Love Beyond the Grace (白日提灯) left me with one burning question: why did the sleeping Po Wang Jian (破妄剑) choose a mortal with no spiritual power as its master? He Simu’s (贺思慕) shocked face said it all. That sword had been dead cold for years, rejecting every hand that touched it. Yet Duan Xu (段胥), a mere scholar’s son without a trace of spiritual power, made it glow. What did the blade see that no one else could? The answer hides not in magic, but in three buried lives he has lived—each darker and more twisted than the last.
A Mortal's Miracle
The Po Wang Jian wasn’t just any weapon. He Simu’s aunt, Bai Qing (柏清), forged it with her own spirit, and the blade grew a will of its own. Arrogant and picky, it would never bow to someone ordinary. After Bai Qing died, the sword fell into a deep silence. Warriors, mages, nobles—none could wake it. To everyone, it became a piece of rusty scrap metal.
So when He Simu saw Duan Xu holding it, and the faint light flickering along the edge, she couldn’t believe her eyes. On paper, he was just the son of the Minister of Rites from the Hanning (翰宁) family—a clan of scholars. His father wrote poetry, not battle plans. Yet Duan Xu threw away a safe career in the capital, ran to the border, and started fighting alongside General Wudang (武当). Worse, he had zero spiritual energy. How could such a man wake a legendary sword?

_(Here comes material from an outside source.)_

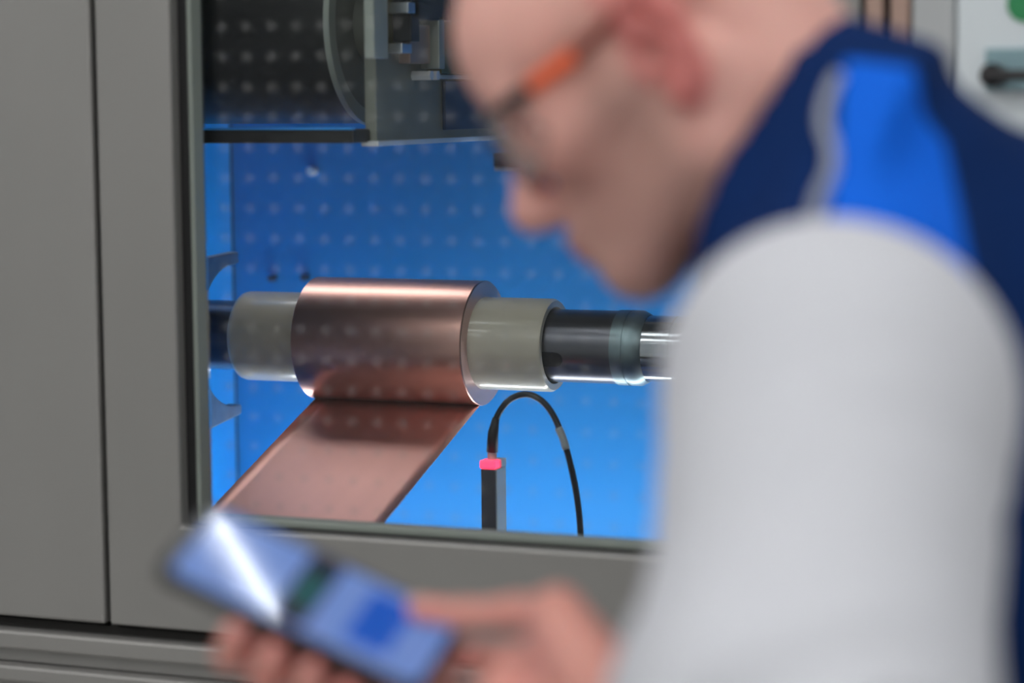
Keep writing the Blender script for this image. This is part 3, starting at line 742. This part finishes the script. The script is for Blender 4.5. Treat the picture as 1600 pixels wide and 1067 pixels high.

He Simu didn’t show her confusion. She smiled, asked casual questions, and secretly sent people to dig into his past. Every answer only raised more doubts. The more she learned, the less he made sense. But the sword doesn’t lie. If it chose him, there had to be a reason—one buried so deep that even he tried to forget it.
Hell to Honor
His first identity is the one everyone sees: the youngest general of Da Liang (大梁). Bright armor, war horses, medals on his chest. He looks like a hero from a storybook. But that’s just the shiny shell. Peel it off, and you find a boy who crawled out of hell.
His second identity: Deadly Assassin Number Seventeen of Tian Zhixiao (天知晓). At seven years old, he was snatched from his home and thrown into that nightmare. Every day, they trained him to kill. No kindness, no sleep without blood on his hands. Just darkness and the sound of steel cutting flesh. He survived by becoming a ghost.
At fourteen, he made his move. He stabbed both eyes of the man who trained him—the monster who thought he’d broken the child forever. Then he ran. Across mountains, through rivers, until he found Da Liang again and reclaimed his name. That experience taught him the deepest evil humans can do. But it also gave him something rare: a quiet understanding of pain, and a need to save others. That broken compassion touched the sword’s spirit. It leaned toward him, curious. Still, that wasn’t enough to make it wake fully.
The Blood Pact
The third identity is the real key. Duan Xu is not just a soldier or a survivor. He is the sacrifice of a century-old blood pact made by the Duan family—and the destined soul-caller that Bai Qing searched for her entire life. Centuries ago, his ancestors struck a deal with the ghost realm: prosperity for the family in exchange for offering descendants’ souls, generation after generation.
From the moment Duan Xu was born, his soul was already tied to the Po Wang Jian. Not by choice, but by ancient ink and bone. That bond is stronger than any spiritual power or heroic deed. The sword recognized him not because he was worthy, but because his very existence was written into its forging. He belonged to it before he could walk.
And then there’s Bai Qing. She spent her life looking for one person—the one who could call lost souls home. That person turned out to be Duan Xu. When she died, her longing stayed inside the sword. So when Duan Xu’s hand closed around the hilt, the blade felt her wish come true. It woke not out of respect, but out of completion. The pact, the ghost realm, Bai Qing’s unfinished prayer—all of it converged on a single man with no magic. That’s why the light returned. That’s why the sword chose him.